Marília Lovatel é escritora, cursou letras na Uece e é mestre em literatura pela UFC. É professora de pós-graduação em escrita literária e redatora publicitária. Tem livros publicados por diversas editoras, entre elas, Scipione, Moderna, EDR, Armazém da Cultura e Aliás. Vários dos seus 12 títulos são adotados em escolas de todo o país, tendo integrado 2 vezes o Catálogo de Bolonha, 2 vezes o PNLD Literário e sido finalista do Prêmio Jabuti 2017.
Sobreviver passa a ser o luxo, subsistir, o desafio diário. Não há listas nem lixos nesses casos. Na crônica, o que da lista vira lixo aproxima. Na vida, a ausência das listas e dos lixos desumaniza.
Da crônica O lixo, do escritor Luis Fernando Verissimo, pinço que “através do lixo, o particular se torna público.” No texto, um rapaz e uma moça, vizinhos de apartamentos, se conhecem pela análise daquilo que costumam descartar e assim começam o namoro. Com seu humor habitual, o autor apresenta de que maneira as sobras que produzimos nos revelam. Se tomarmos a outra ponta desse processo de consumo, iniciado no pedido, notaremos que as nossas listas de compras também dizem muito a respeito de quem somos.
Há, por exemplo, em todas, itens despersonalizados e itens particularíssimos. Entre os despersonalizados, a minha última continha dois detergentes, uma caixa de ovos, um quilo de feijão, outro de arroz, um pacote de palha de aço, que a todos atendem. Já o café solúvel da marca que a minha mãe toma – ela, que perto de completar noventa anos, mora com a gente –, a soja de minha filha, vegetariana voluntária desde que decidiu, antes dos dez anos, nunca mais comer os bichos, os abacaxis disputados por meu filho e pelo pai, o tubo de batata transgênica de que os dois não abrem mão, o leite semidesnatado e sem lactose, o brócolis, rejeitado na infância, apesar dos meus esforços criativos ao chamá-lo de arvorezinha crocante, e que agora me cobram como indispensável à salada de legumes, são próprios da minha família.

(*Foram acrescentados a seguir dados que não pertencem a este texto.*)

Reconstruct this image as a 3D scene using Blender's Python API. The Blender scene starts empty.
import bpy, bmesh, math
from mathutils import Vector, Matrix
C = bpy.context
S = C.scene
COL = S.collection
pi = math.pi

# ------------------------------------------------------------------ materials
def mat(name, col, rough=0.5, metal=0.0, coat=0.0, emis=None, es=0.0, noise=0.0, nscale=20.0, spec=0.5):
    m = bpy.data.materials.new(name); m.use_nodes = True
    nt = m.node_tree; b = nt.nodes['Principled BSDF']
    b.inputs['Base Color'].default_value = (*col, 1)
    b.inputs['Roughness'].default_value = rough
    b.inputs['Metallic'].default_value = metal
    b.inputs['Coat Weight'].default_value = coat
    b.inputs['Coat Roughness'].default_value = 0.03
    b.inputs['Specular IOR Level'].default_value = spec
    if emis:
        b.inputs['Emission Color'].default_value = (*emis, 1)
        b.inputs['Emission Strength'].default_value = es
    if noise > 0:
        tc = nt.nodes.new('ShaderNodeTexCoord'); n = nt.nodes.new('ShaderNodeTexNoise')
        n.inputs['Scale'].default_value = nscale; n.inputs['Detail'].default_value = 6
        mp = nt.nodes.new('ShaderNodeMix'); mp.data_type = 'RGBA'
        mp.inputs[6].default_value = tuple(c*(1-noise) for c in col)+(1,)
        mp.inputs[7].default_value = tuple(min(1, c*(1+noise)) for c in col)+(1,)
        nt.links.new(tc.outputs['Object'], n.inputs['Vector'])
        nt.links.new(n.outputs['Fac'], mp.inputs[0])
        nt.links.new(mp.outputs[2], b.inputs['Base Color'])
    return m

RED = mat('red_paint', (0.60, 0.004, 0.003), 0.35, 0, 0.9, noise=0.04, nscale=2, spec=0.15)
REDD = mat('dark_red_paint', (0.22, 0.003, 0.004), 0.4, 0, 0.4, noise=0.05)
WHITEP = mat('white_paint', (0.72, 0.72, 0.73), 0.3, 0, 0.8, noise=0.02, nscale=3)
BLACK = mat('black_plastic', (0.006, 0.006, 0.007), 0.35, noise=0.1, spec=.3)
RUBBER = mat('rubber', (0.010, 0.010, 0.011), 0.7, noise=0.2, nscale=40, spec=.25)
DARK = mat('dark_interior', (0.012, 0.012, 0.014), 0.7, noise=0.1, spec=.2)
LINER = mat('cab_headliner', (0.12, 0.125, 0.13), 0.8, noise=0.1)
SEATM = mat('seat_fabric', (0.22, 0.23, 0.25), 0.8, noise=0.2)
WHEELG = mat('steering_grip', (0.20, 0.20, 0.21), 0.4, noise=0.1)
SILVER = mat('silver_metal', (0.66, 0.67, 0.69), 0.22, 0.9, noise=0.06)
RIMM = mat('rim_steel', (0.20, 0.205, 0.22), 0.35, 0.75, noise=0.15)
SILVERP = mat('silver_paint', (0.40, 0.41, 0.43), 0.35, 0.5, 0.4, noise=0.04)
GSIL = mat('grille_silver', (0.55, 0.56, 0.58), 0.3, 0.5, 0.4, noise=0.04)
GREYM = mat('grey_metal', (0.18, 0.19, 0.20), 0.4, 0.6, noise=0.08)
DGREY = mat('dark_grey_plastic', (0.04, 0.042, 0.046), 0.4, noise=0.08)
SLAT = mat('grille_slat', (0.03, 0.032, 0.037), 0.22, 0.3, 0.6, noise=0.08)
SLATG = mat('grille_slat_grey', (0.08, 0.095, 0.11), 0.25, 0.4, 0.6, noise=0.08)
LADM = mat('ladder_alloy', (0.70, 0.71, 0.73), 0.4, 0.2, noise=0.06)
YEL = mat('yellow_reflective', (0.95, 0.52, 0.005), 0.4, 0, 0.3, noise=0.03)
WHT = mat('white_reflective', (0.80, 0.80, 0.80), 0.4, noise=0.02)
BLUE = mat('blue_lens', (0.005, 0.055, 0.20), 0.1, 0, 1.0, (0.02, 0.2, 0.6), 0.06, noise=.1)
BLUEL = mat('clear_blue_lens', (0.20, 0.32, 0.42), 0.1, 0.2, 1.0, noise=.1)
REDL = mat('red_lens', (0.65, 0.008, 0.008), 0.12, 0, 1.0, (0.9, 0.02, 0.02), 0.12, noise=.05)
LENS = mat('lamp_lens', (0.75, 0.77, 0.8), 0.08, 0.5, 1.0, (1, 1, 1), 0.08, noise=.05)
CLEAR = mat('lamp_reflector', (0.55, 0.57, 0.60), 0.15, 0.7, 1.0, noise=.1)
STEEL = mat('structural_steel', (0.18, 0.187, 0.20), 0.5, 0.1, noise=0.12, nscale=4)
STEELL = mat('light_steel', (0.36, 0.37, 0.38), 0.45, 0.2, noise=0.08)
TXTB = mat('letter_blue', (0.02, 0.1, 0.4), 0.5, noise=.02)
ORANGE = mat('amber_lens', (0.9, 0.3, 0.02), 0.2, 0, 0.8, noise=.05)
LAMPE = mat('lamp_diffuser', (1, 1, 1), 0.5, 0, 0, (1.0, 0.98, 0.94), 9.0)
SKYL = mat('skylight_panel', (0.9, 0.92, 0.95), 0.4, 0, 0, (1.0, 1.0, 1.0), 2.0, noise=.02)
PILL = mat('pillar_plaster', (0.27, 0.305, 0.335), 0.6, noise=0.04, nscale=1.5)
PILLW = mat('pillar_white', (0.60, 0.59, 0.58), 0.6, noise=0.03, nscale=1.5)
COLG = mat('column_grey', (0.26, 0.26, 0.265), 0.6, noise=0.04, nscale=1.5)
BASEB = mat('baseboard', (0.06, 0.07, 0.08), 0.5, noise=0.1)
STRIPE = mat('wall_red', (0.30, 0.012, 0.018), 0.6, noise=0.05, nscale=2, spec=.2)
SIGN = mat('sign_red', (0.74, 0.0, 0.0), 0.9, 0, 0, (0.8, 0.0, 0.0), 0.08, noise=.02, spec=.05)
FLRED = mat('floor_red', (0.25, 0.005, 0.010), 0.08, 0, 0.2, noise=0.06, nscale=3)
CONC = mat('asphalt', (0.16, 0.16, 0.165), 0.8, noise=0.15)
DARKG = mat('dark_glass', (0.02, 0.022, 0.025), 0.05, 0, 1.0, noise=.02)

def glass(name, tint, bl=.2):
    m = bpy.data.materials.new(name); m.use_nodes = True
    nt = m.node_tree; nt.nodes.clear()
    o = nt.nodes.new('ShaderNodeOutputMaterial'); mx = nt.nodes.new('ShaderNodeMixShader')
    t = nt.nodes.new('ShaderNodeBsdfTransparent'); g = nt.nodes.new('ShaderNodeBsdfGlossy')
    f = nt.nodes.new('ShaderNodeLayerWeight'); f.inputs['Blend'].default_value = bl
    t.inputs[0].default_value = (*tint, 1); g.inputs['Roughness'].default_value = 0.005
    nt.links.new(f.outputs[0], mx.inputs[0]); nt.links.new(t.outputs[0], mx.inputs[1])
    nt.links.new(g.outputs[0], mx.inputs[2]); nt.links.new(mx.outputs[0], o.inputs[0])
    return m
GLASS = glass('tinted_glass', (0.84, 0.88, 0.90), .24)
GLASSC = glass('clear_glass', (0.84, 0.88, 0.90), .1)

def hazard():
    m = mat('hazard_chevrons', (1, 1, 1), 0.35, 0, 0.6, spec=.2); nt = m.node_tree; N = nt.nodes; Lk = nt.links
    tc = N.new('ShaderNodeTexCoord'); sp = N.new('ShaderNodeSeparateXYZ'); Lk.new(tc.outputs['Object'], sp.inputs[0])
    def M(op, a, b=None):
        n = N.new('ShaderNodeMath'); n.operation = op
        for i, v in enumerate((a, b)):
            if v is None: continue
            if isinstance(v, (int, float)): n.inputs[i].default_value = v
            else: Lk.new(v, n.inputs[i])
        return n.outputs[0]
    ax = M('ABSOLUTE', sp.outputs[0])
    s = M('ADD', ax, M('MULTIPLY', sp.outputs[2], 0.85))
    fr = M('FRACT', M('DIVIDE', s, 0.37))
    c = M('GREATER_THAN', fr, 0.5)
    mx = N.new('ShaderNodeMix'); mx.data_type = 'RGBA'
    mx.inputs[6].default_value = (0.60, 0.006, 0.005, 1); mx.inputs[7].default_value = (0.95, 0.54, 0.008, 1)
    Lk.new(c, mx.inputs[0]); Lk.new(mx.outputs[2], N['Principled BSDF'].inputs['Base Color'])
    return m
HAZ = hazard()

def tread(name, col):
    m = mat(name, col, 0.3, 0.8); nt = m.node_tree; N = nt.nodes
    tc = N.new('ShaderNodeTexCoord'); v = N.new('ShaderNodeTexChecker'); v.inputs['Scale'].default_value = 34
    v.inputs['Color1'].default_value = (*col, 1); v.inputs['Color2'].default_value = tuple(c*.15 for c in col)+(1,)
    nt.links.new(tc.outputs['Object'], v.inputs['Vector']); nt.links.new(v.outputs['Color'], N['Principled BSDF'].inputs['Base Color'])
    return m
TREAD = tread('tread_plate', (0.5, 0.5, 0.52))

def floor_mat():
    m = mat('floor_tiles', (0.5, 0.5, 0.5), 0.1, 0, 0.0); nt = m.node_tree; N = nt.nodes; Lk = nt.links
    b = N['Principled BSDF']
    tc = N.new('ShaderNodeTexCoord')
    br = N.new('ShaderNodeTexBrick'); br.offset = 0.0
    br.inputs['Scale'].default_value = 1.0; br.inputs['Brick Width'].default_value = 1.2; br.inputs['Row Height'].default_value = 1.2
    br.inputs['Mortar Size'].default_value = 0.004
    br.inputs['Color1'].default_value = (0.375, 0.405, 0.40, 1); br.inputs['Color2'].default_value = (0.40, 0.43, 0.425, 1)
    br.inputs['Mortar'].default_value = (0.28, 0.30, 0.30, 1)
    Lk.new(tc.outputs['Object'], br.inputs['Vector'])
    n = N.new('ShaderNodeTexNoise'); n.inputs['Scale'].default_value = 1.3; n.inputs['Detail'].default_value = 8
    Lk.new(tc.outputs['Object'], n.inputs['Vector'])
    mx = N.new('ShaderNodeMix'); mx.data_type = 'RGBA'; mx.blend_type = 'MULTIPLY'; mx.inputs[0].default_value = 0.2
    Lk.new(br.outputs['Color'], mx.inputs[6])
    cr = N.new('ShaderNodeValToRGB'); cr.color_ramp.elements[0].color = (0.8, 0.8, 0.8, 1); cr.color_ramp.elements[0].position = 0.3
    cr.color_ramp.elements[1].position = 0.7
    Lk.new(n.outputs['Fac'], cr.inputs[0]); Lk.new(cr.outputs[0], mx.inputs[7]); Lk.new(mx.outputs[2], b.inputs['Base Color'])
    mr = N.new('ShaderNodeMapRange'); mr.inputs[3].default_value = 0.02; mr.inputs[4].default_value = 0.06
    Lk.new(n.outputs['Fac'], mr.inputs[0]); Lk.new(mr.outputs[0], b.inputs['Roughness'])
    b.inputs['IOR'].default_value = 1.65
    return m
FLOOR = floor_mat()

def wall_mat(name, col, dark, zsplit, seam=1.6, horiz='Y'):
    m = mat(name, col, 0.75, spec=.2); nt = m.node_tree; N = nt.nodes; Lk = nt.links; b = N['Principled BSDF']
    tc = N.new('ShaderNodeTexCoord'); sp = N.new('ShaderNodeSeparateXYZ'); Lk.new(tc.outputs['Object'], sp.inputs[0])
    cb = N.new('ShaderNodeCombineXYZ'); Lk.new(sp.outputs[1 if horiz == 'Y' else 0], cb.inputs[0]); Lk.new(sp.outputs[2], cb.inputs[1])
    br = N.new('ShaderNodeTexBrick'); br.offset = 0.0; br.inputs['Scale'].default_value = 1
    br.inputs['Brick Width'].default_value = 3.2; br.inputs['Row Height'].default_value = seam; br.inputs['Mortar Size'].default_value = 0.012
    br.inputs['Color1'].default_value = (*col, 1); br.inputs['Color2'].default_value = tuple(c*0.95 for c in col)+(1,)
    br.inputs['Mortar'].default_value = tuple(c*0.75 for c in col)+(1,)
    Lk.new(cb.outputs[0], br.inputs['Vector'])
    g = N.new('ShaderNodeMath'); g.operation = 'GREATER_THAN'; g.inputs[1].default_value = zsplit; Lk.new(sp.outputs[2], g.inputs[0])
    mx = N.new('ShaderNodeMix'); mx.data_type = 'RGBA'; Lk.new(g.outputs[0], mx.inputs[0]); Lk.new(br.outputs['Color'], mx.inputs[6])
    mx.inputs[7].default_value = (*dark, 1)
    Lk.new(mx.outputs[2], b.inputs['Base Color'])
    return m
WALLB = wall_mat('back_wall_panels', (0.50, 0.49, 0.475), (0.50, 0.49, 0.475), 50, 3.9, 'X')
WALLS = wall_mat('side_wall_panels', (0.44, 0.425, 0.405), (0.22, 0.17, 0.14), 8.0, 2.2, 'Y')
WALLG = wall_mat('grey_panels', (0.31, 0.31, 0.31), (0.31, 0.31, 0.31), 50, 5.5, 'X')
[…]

Considero específicos os artigos de toilette, os farmacêuticos, e, do mesmo modo, as bebidas, os sucos integrais, as cervejas que preferimos aqui em casa e os vinhos que eu aprecio. Inclua-se nesse rol dos determinados a água mineral, pois, apesar de a Ciência classificá-la como incolor, inodora e insípida, há predileções quanto ao gosto, à limpidez, à cor da embalagem e ao perfume do lenço com que se higieniza a boca do garrafão. São de uso comum as cenouras, os tomates, o cheiro-verde, o sal e o açúcar. Não se exigem a procedência das cebolas, do alho nem dos pimentões. O curioso de analisar as nossas listas é descobrir os hábitos que nos caracterizam e em que medida eles predominam.
Uma lista mais personal ou menos particularizada sugere algo que escapa à esfera consumista e se aloja no campo das relações interpessoais, dos laços afetivos. Sinaliza a importância que se dá às necessidades e aos gostos daqueles com quem convivemos. O que significa que quando famílias de baixa renda são privadas da possibilidade de escolha, por razões óbvias, elas perdem o direito de expressar as individualidades de que são compostas. Sobreviver passa a ser o luxo, subsistir, o desafio diário. Não há listas nem lixos nesses casos. Na crônica, o que da lista vira lixo aproxima. Na vida, a ausência das listas e dos lixos desumaniza.